Luis Iribarren le brillaba la sonrisa en la boca cuando, en el invierno de 1998, anunció el fichaje de Asier Olaizola por Aspe. "Con él se viene su hermano pequeño, que me gusta una barbaridad", decía en los viejos y estrechos pasillos del Labrit, donde la nueva empresa, creada con el impulso de EITB para competir con Asegarce, programaba partidos los viernes por la noche. No pudo afinar mejor en su pronóstico. Un pelotari así, aunque luego cambiara de camiseta, podía sujetar una empresa. Porque Aimar Olaizola iba para figura y, aunque debutó sin el estrépito y la fanfarria de otros, sin haber completado aún su crecimiento físico, muy pronto miró de frente a los mayores.

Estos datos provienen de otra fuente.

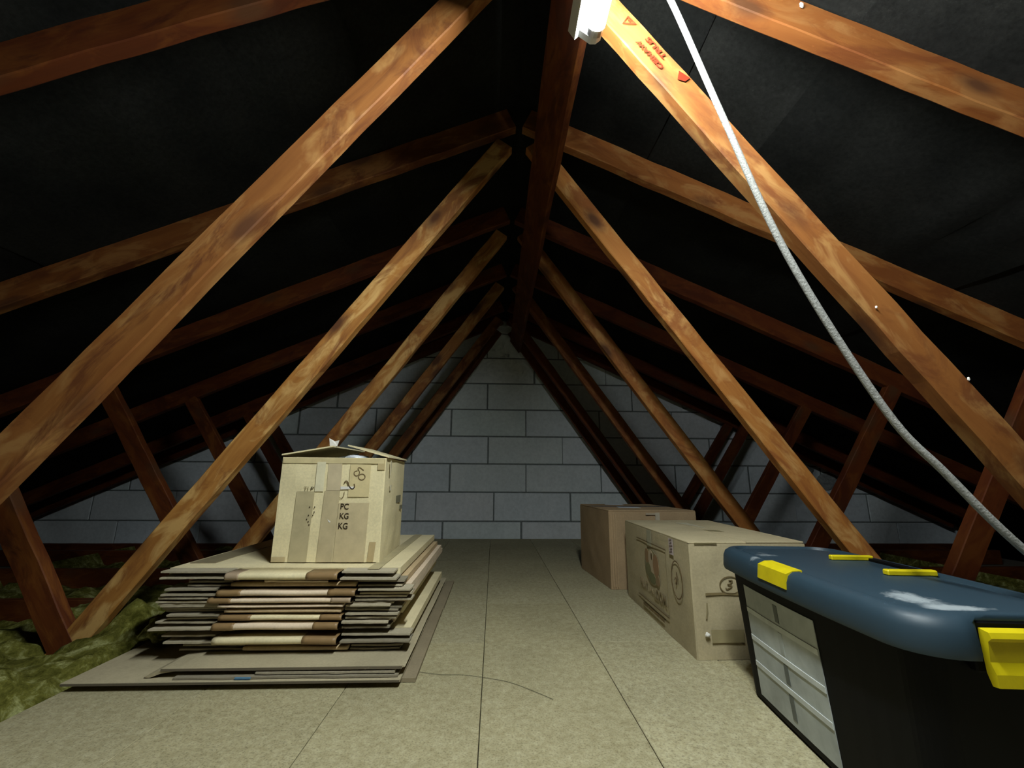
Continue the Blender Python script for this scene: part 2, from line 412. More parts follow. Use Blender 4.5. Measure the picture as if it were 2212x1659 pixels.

En aquel otoño de 1998 se estrenó en el Cuatro y Medio con tres victorias consecutivas que mostraron su dominio de la distancia y el territorio.

Pronto su reinado se extendería por todo el calendario. Aimar era (es) diferente. Y con él se marcha el último clásico, uno de esos pelotaris que uno hubiese imaginado, elegante y dominador, en cualquier época. En la suya, supo adaptarse gracias a una técnica privilegiada, maravillosa. Del juego a bote al sotamano, de la carrera hacia atrás a la volea. Todo sin perder nunca la esencia, la precisión del cirujano para dominar los partidos desde el primer pelotazo, la intuición y el conocimiento para anticiparse. No le hizo falta ser el más fuerte, ni el más rápido, ni el que más pegaba ni el más divertido. Pero ninguno de sus rivales resultó tan completo, tan cerebral. Un liquidador preciso, un asesino frío y silencioso en la cancha.

Ganar, muchas veces sin necesidad de meter ruido, fue siempre el único objetivo. Por supuesto en las finales, pero también en las ferias de pueblo e incluso en los partidos de homenaje al rival. El 20 de septiembre de 2001, Julián Retegui, el ganador por antonomasia, disputaba en Logroño su último partido. Tenia 47 años y una leyenda a sus espaldas. Pero enfrente andaba un Aimar Olaizola de apenas 22 que, ya con 21-18 a su favor y Retegui por los suelos, no dudó en levantar la mano para reclamar el tanto. La pelota había botado dos veces. Y Aimar quería ganar, claro.